Extract the lines from the start through the line that holds "tag(bo, 'clear blue", both included, omitting all images.
** start of DATA **
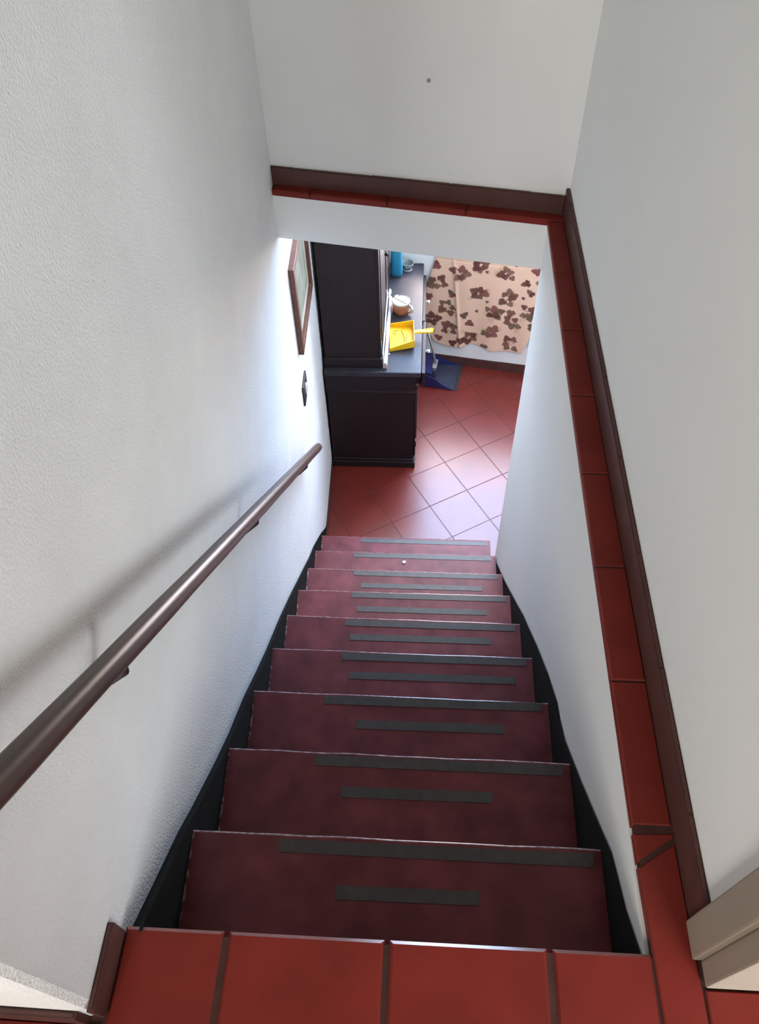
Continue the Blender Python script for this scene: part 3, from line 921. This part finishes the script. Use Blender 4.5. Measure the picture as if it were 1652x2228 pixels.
# blue bottle
bo = empty('spray_bottle', (0.264, 4.112, ZW))
bm = bmesh.new()
lathe(bm, [(0.030, 0.0005), (0.038, 0.006), (0.040, 0.03), (0.039, 0.07), (0.0355, 0.14), (0.034, 0.21), (0.031, 0.235), (0.016, 0.262), (0.013, 0.272)], 28, sx=1.0, sy=0.75, power=3.0)
from_bm('bottle_body', bm, 'bluebottle', bo, smooth=True)
bm = bmesh.new()
lathe(bm, [(0.028, 0.003), (0.0355, 0.008), (0.0375, 0.03), (0.0365, 0.055), (0.0362, 0.056)], 28, sx=0.97, sy=0.72, power=3.0)
from_bm('liquid', bm, 'blueliquid', bo, smooth=True)
bm = bmesh.new()
lathe(bm, [(0.016, 0.272), (0.017, 0.274), (0.017, 0.292), (0.013, 0.296)], 20)
from_bm('cap', bm, 'white', bo, smooth=False)
tag(bo, 'clear blue plastic bottle part full of blue liquid by the hutch', 'bottle')

# clear glass dish just behind the bottle
gd = empty('glass_dish', (0.334, 4.176, ZW))
bm = bmesh.new()
lathe(bm, [(0.022, 0.0005), (0.026, 0.003), (0.036, 0.03), (0.040, 0.05), (0.036, 0.05), (0.032, 0.03), (0.022, 0.008), (0.002, 0.007)], 26)
from_bm('bowl', bm, 'clearglass', gd, smooth=True)
bm = bmesh.new()
lathe(bm, [(0.023, 0.0004), (0.029, 0.0006), (0.029, 0.004), (0.023, 0.0045)], 26)
from_bm('foot_ring', bm, 'white', gd)
tag(gd, 'small clear glass dish with a pale foot half hidden by the blue bottle', 'dish')

for n_, (x, y, r) in enumerate(((0.252, 3.335, 0.006),)):
    bm = bmesh.new()
    bmesh.ops.create_icosphere(bm, subdivisions=1, radius=r)
    for v in bm.verts:
        v.co *= random.uniform(0.75, 1.2)
        v.co.z *= 0.6
    o = from_bm('crumb', bm, 'crumb', None)
    o.location = (x, y, ZW + r * 0.55)
    tag(o, 'tiny white crumb on the worktop beside the yellow dustpan', 'crumb')

# small white scrap lying on the second tread from the bottom
bm = bmesh.new()
bmesh.ops.create_icosphere(bm, subdivisions=1, radius=0.011)
for v in bm.verts:
    v.co *= random.uniform(0.8, 1.15)
    v.co.z *= 0.35
o = from_bm('paper_scrap', bm, 'crumb', None)
o.location = (0.381, 2.094, nose_z(8) + 0.0036)
tag(o, 'small white paper scrap on a lower tread without a second tape', 'scrap')

# ------------------------------------------------------------------ blue floor dustpan with a pole
bp = empty('floor_dustpan', (0.575, 4.065, ZF))
bp.rotation_euler = (0, 0, math.radians(-8))
bm = bmesh.new()
base = [(-0.125, -0.095), (-0.105, -0.118), (0.115, -0.135), (0.128, 0.135), (-0.105, 0.110), (-0.125, 0.09)]
add_prism(bm, base, 0.0008, 0.006)
from_bm('pan_base', bm, 'bluedusty', bp)
def curved_wall(pts, h, th, name, m):
    bm = bmesh.new()
    rows = []
    n = len(pts)
    for k, (x, y) in enumerate(pts):
        px, py = pts[max(k - 1, 0)]
        qx, qy = pts[min(k + 1, n - 1)]
        d = Vector((qx - px, qy - py)).normalized()
        nn = Vector((-d.y, d.x)) * th
        rows.append([bm.verts.new(p) for p in ((x, y, 0.005), (x + nn.x, y + nn.y, 0.005), (x + nn.x, y + nn.y, h[k]), (x, y, h[k]))])
    for a, b in zip(rows[:-1], rows[1:]):
        for k in range(4):
            bm.faces.new((a[k], a[(k + 1) % 4], b[(k + 1) % 4], b[k]))
    bm.faces.new(rows[0][::-1])
    bm.faces.new(rows[-1])
    return from_bm(name, bm, m, bp)
curved_wall([(0.115, -0.135), (0.04, -0.129), (-0.03, -0.124), (-0.105, -0.118)], [0.010, 0.035, 0.085, 0.11], 0.004, 'side_wall', 'blue')
curved_wall([(-0.105, 0.110), (-0.03, 0.118), (0.04, 0.126), (0.128, 0.135)], [0.11, 0.085, 0.035, 0.010], 0.004, 'side_wall', 'blue')
curved_wall([(-0.105, -0.118), (-0.122, -0.10), (-0.127, -0.04), (-0.127, 0.04), (-0.122, 0.092), (-0.105, 0.110)], [0.11, 0.115, 0.12, 0.12, 0.115, 0.11], 0.004, 'back_wall', 'blue')
bm = bmesh.new()
add_prism(bm, [(-0.122, -0.10), (-0.05, -0.108), (-0.05, 0.104), (-0.122, 0.09)], 0.108, 0.112)
from_bm('hood', bm, 'blue', bp)
bm = bmesh.new()
add_prism(bm, [(0.118, -0.135), (0.140, -0.130), (0.150, 0.130), (0.128, 0.135)], 0.0008, 0.005)
lp = from_bm('lip', bm, 'socket', bp)
lp['label'] = 'dark rubber lip'
box('bracket', -0.056, -0.022, -0.050, 0.040, 0.108, 0.122, 'metal', bp, 0.004)
box('bracket_clip', -0.050, -0.026, -0.062, -0.040, 0.100, 0.128, 'metal', bp, 0.004)
bm = bmesh.new()
tube(bm, [(-0.036, 0.0, 0.118), (-0.060, 0.010, 0.22), (-0.084, 0.0155, 0.31), (-0.099, 0.019, 0.37)], [0.0085, 0.0085, 0.0085, 0.0085], 12)
from_bm('pole', bm, 'metal', bp, smooth=True)
tag(bp, 'blue long-handled floor dustpan with a grey pole beside the cabinet', 'dustpan')

# ------------------------------------------------------------------ floral cloth over the niche
LEFT = [(-1.490, -0.203), (-1.596, -0.224), (-1.708, -0.258), (-1.84, -0.264), (-1.973, -0.262), (-2.091, -0.243), (-2.186, -0.191), (-2.25, -0.16)]
RIGHT = [(-1.490, 0.545), (-1.70, 0.525), (-1.904, 0.490), (-2.083, 0.462), (-2.182, 0.432), (-2.25, 0.425)]
BOT = [(0.0, -2.168), (0.06, -2.192), (0.13, -2.208), (0.22, -2.204), (0.33, -2.198), (0.42, -2.178), (0.52, -2.184), (0.60, -2.196), (0.66, -2.212), (0.80, -2.206), (0.95, -2.192), (1.0, -2.180)]
CL = [(-0.189, -1.696, 'c'), (-0.038, -1.603, 'c'), (0.09, -1.525, 'c'), (0.263, -1.564, 'c'), (0.094, -1.731, 'c'), (0.29, -1.751, 'c'), (-0.084, -1.77, 'l'), (-0.111, -1.874, 'c'), (0.005, -1.926, 'l'), (0.045, -1.989, 'l'), (0.209, -1.877, 'c'), (0.319, -1.875, 'l'), (0.335, -1.951, 'c'), (0.44, -1.843, 'c'), (0.398, -1.626, 'l'), (0.437, -1.698, 'l'), (-0.087, -2.04, 'c'), (-0.221, -1.989, 'c'), (-0.158, -2.143, 'l'), (-0.06, -2.17, 'l'), (0.058, -2.12, 'c'), (0.2, -2.047, 'c'), (0.338, -2.128, 'c'), (0.453, -1.531, 'l'), (-0.198, -1.561, 'l'), (-0.244, -1.712, 'l'), (-0.242, -1.806, 'l'), (0.09, -1.884, 's'), (0.154, -1.798, 's'), (0.389, -1.742, 's'), (0.242, -1.772, 's'), (0.135, -1.563, 's'), (0.001, -2.14, 'l'), (0.162, -2.183, 'l'), (0.47, -1.956, 'l'), (0.316, -1.496, 's'), (-0.135, -2.078, 's'), (-0.201, -2.088, 's'), (0.52, -1.60, 'c')]

def cloth():
    NA, NB = 250, 240
    a = np.linspace(0, 1, NA)[None, :].repeat(NB, 0)
    b = np.linspace(0, 1, NB)[:, None].repeat(NA, 1)
    zt = -1.488
    zb = np.interp(a, [p[0] for p in BOT], [p[1] for p in BOT])
    z = zt + (zb - zt) * b
    lz, lx = zip(*sorted(LEFT))
    rz, rx = zip(*sorted(RIGHT))
    sl, sr = np.interp(z, lz, lx), np.interp(z, rz, rx)
    s = sl + (sr - sl) * a
    # hanging folds, deeper towards the free lower edge, and a standing crease
    off = 0.022 + 0.010 * b * np.sin(s * 26 + 1.2 + 1.5 * b) + 0.006 * np.sin(s * 11 + 3 * b)
    crease = np.exp(-((s - (-0.088 + 0.084 * b)) / 0.012) ** 2)
    off += 0.014 * crease * (0.35 + 0.65 * b)
    off += 0.012 * np.exp(-((s + 0.17) / 0.05) ** 2) * b
    off = np.where(b < 0.04, off * 0.9, off)
    # print
    rng = np.random.RandomState(5)
    col = np.empty((NB, NA, 3))
    col[:] = srgb(226, 190, 164)
    pz = z
    def leaf(cx, cz, r, rot, c, alpha=1.0, lobes=3):
        dx, dz = s - cx, pz - cz
        rr = np.hypot(dx, dz)
        th = np.arctan2(dz, dx) - rot
        edge = r * (0.62 + 0.38 * np.abs(np.cos(th * lobes / 2)) ** 0.8 + 0.06 * np.cos(th * 7))
        k = np.clip((edge - rr) / 0.0035, 0, 1)[..., None] * alpha
        vein = (np.abs(np.sin(th * lobes / 2)) < 0.10) & (rr < edge * 0.8)
        cc = np.where(vein[..., None], np.array(c) * 1.25, np.array(c))
        col[:] = col * (1 - k) + cc * k
    browns = [srgb(112, 72, 62), srgb(98, 60, 52), srgb(122, 92, 76), srgb(128, 78, 74), srgb(105, 85, 68)]
    olive = srgb(190, 160, 122)
    for (cx, cz, kind) in CL:       # faded shadow leaves first
        if kind == 'c':
            for _ in range(3):
                leaf(cx + rng.uniform(-.06, .06), cz + rng.uniform(-.06, .06), rng.uniform(.018, .032), rng.uniform(0, 6), olive, 0.5)
    for (cx, cz, kind) in CL:
        if kind == 'c':
            ang = rng.uniform(0, 6.28)
            for k in range(rng.randint(5, 8)):
                t = ang + k * 1.25 + rng.uniform(-.3, .3)
                d = rng.uniform(.022, .054)
                leaf(cx + d * math.cos(t), cz + d * math.sin(t), rng.uniform(.024, .036), t + rng.uniform(-.5, .5), browns[rng.randint(5)], 0.95)
            for k in range(9):
                leaf(cx + rng.uniform(-.03, .03), cz + rng.uniform(-.03, .03), .0055, 0, browns[rng.randint(5)], 0.9, 1)
        elif kind == 'l':
            t = rng.uniform(0, 6.28)
            leaf(cx, cz, rng.uniform(.027, .035), t, browns[rng.randint(5)])
            leaf(cx + .022 * math.cos(t), cz + .022 * math.sin(t), 0.021, t, browns[rng.randint(5)])
        else:
            leaf(cx, cz, .015, rng.uniform(0, 6), browns[rng.randint(5)])
    P = np.array(LA)[None, None, :] + s[..., None] * np.array(LU) - off[..., None] * np.array(LV)
    P[..., 2] = z
    orig = np.array((LA.x, LA.y, -1.488))
    P = (P - orig).reshape(-1, 3)
    idx = np.arange(NA * NB).reshape(NB, NA)
    quads = np.stack([idx[:-1, :-1], idx[1:, :-1], idx[1:, 1:], idx[:-1, 1:]], -1).reshape(-1, 4)
    me = bpy.data.meshes.new('floral_cloth')
    me.from_pydata(P.tolist(), [], quads.tolist())
    at = me.color_attributes.new('print', 'FLOAT_COLOR', 'POINT')
    at.data.foreach_set('color', np.concatenate([col.reshape(-1, 3), np.ones((NA * NB, 1))], 1).ravel())
    for p in me.polygons:
        p.use_smooth = True
    m = mat('floral_printed_cotton', (0.7, 0.5, 0.4), 0.85, 0.2, bump=0.1, bscale=400)
    nt = m.node_tree
    ca = nt.nodes.new('ShaderNodeVertexColor')
    ca.layer_name = 'print'
    nt.links.new(ca.outputs['Color'], nt.nodes['Principled BSDF'].inputs['Base Color'])
    o = link('floral_cloth', me, m)
    o.location = orig
    sd = o.modifiers.new('thickness', 'SOLIDIFY')
    sd.thickness = 0.0015
    tag(o, 'beige cloth printed with brown leaf clusters hanging over the wall niche', 'cloth')
    # rolled hem at its top
    bm = bmesh.new()
    tube(bm, [(LU * q_ - LV * 0.020).to_tuple()[:2] + (0.002,) for q_ in (-0.203, -0.05, 0.10, 0.25, 0.40, 0.545)], 0.006, 8)
    hm = from_bm('top_hem', bm, 'hemcloth', o)
MT['hemcloth'] = mat('olive_beige_hem', srgb(196, 178, 140), 0.85, 0.2)
cloth()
** end of DATA **
### FULL RESPONSE
Continue the Blender Python script for this scene: part 3, from line 921. This part finishes the script. Use Blender 4.5. Measure the picture as if it were 1652x2228 pixels.
# blue bottle
bo = empty('spray_bottle', (0.264, 4.112, ZW))
bm = bmesh.new()
lathe(bm, [(0.030, 0.0005), (0.038, 0.006), (0.040, 0.03), (0.039, 0.07), (0.0355, 0.14), (0.034, 0.21), (0.031, 0.235), (0.016, 0.262), (0.013, 0.272)], 28, sx=1.0, sy=0.75, power=3.0)
from_bm('bottle_body', bm, 'bluebottle', bo, smooth=True)
bm = bmesh.new()
lathe(bm, [(0.028, 0.003), (0.0355, 0.008), (0.0375, 0.03), (0.0365, 0.055), (0.0362, 0.056)], 28, sx=0.97, sy=0.72, power=3.0)
from_bm('liquid', bm, 'blueliquid', bo, smooth=True)
bm = bmesh.new()
lathe(bm, [(0.016, 0.272), (0.017, 0.274), (0.017, 0.292), (0.013, 0.296)], 20)
from_bm('cap', bm, 'white', bo, smooth=False)
tag(bo, 'clear blue plastic bottle part full of blue liquid by the hutch', 'bottle')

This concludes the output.